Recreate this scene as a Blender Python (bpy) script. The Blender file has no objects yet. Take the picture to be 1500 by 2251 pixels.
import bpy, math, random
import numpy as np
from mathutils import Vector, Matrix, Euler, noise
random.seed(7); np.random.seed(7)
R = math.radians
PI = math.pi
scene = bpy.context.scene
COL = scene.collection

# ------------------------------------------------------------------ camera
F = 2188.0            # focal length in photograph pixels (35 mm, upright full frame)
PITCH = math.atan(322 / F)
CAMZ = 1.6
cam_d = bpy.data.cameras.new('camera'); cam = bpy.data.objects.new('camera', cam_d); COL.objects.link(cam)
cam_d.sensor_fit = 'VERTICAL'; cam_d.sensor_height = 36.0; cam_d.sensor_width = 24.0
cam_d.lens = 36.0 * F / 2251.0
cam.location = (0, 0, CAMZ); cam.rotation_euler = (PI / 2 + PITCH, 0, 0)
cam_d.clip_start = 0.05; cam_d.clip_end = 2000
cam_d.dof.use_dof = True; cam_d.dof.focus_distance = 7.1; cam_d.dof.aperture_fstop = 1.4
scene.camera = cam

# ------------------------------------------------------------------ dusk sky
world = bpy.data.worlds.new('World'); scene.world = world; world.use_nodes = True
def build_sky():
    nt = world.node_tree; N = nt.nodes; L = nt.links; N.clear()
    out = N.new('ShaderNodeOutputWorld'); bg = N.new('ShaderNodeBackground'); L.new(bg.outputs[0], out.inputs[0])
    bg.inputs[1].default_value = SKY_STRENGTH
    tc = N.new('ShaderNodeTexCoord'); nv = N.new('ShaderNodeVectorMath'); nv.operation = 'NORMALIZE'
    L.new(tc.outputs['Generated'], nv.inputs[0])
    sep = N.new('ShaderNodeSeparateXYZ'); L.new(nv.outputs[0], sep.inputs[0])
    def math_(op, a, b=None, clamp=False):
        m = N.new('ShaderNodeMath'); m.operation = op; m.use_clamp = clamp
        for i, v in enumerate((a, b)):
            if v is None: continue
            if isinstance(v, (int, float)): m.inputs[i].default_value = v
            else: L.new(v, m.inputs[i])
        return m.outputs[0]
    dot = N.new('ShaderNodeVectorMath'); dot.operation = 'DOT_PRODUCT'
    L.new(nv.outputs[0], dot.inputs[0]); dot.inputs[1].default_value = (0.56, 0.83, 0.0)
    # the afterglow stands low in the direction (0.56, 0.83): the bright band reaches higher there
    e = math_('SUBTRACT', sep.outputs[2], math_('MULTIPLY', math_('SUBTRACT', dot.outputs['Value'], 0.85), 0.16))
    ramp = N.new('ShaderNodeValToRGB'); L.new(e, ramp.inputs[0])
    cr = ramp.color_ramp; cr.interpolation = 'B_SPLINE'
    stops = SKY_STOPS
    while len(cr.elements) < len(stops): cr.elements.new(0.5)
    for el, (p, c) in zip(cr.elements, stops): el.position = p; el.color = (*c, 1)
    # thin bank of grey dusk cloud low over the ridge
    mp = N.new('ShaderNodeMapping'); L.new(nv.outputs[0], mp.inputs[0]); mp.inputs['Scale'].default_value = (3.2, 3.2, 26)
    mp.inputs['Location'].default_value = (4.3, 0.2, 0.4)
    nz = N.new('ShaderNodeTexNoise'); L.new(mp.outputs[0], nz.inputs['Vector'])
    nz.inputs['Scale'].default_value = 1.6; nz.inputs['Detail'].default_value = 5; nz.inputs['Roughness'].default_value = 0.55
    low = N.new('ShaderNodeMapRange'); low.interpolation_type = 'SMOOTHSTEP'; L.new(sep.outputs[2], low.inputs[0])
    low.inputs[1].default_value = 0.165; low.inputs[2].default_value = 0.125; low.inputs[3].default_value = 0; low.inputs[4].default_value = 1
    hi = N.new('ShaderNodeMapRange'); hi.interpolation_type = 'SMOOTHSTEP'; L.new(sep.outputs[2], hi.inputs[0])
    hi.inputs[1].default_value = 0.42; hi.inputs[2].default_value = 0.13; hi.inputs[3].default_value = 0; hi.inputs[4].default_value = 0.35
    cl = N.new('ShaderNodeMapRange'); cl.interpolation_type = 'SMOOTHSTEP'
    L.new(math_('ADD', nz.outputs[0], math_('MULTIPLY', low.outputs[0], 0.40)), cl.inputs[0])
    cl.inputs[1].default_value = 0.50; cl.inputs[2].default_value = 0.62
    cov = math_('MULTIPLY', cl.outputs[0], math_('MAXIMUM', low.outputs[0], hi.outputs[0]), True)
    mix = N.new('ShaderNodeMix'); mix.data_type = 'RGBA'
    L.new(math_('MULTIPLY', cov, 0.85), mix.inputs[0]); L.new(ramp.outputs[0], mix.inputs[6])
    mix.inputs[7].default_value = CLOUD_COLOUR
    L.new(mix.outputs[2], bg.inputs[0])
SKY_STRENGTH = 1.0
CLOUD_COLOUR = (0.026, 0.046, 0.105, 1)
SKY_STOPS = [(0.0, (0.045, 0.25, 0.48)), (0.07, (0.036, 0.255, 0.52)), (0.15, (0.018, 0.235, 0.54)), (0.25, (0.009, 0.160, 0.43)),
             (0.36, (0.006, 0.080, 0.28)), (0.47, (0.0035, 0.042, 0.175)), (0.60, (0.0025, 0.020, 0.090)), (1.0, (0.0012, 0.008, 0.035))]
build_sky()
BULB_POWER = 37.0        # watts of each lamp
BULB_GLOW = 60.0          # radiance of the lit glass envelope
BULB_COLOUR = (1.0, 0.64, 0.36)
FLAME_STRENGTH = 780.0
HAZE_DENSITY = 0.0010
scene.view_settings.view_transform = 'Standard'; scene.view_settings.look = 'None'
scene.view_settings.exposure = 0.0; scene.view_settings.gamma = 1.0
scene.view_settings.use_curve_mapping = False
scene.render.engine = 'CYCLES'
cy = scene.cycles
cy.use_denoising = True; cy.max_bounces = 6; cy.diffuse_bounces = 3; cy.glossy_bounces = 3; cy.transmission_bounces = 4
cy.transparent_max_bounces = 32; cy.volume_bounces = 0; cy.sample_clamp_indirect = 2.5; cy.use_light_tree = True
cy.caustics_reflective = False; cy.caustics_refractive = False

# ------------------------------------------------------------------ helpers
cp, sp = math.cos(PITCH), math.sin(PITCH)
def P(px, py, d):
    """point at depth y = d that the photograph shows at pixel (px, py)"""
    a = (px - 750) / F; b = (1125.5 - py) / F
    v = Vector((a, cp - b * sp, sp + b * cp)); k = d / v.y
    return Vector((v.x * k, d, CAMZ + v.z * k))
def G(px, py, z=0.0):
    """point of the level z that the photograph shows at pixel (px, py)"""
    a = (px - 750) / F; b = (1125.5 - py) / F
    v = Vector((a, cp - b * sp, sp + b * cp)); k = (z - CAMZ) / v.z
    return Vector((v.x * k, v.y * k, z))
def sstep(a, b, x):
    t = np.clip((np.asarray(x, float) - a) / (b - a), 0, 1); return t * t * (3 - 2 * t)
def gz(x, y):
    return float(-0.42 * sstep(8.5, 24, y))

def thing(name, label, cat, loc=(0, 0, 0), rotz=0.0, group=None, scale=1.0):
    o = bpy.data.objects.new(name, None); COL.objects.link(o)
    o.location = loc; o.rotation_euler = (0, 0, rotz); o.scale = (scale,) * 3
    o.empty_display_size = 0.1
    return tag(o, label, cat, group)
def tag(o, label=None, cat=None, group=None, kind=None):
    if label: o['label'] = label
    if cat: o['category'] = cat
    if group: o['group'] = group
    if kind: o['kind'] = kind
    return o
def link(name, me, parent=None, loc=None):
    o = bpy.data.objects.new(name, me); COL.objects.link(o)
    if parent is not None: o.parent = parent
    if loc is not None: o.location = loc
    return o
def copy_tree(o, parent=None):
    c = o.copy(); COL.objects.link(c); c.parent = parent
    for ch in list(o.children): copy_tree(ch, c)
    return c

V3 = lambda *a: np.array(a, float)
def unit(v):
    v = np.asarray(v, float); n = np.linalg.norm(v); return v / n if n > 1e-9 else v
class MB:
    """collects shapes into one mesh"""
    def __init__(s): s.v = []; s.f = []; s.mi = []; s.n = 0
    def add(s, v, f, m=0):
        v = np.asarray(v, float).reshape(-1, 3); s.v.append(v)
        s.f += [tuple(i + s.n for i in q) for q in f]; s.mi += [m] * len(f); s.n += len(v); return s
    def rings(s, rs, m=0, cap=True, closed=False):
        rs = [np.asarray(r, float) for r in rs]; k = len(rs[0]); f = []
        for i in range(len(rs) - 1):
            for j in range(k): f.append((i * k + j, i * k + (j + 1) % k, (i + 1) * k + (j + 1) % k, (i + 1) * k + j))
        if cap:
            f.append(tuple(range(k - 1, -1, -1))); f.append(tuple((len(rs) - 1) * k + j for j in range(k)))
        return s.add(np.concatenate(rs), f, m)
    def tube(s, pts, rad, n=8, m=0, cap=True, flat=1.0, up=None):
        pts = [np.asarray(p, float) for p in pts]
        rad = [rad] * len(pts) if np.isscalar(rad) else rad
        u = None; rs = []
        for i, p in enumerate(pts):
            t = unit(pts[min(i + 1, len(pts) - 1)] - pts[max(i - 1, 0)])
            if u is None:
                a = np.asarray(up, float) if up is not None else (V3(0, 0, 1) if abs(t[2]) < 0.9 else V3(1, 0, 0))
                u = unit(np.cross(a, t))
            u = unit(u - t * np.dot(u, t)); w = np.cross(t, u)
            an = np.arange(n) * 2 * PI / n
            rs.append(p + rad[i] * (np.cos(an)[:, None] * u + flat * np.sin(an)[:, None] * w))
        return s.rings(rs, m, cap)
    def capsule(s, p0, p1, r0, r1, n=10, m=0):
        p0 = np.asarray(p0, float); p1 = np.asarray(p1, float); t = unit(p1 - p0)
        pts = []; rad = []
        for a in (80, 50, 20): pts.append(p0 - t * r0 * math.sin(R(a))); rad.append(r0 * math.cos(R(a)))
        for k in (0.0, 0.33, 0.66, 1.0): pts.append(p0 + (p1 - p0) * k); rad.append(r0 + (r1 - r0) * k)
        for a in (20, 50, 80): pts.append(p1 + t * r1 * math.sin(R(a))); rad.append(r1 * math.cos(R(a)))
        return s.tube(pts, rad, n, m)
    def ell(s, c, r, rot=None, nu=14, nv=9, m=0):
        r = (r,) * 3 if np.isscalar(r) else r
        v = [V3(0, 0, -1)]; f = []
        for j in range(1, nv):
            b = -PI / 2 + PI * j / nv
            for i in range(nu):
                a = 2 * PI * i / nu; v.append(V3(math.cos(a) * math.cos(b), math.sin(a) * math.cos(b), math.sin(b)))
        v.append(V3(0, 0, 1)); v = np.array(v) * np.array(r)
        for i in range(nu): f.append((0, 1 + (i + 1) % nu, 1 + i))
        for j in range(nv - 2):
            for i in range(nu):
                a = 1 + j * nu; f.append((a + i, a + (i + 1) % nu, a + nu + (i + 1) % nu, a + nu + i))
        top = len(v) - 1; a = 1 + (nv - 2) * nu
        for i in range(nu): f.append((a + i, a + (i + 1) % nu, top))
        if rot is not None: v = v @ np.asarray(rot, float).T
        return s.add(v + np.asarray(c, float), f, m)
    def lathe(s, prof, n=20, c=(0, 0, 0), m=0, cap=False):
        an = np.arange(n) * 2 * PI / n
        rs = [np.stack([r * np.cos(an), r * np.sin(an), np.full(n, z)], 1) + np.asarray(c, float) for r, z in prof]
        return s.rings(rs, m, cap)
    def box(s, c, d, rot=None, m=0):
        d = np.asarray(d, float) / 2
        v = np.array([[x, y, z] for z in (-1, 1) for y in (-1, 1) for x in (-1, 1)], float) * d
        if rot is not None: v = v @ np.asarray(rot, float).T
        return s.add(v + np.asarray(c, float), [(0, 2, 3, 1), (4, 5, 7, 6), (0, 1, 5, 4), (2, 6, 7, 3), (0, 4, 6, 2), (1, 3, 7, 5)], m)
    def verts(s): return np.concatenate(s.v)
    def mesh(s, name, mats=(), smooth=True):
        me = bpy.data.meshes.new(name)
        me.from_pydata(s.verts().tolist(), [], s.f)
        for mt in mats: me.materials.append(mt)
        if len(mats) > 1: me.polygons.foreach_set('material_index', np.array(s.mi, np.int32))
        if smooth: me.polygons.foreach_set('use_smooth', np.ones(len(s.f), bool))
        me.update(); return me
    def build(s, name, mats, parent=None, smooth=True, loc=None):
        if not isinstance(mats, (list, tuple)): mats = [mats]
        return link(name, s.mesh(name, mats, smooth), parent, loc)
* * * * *
• [Your objective]:
Each line from the start of the listing above through the line containing "COL = scene.collection" should be copied exactly, please, with no other lines added.

• [Exercise output]:
Recreate this scene as a Blender Python (bpy) script. The Blender file has no objects yet. Take the picture to be 1500 by 2251 pixels.
import bpy, math, random
import numpy as np
from mathutils import Vector, Matrix, Euler, noise
random.seed(7); np.random.seed(7)
R = math.radians
PI = math.pi
scene = bpy.context.scene
COL = scene.collection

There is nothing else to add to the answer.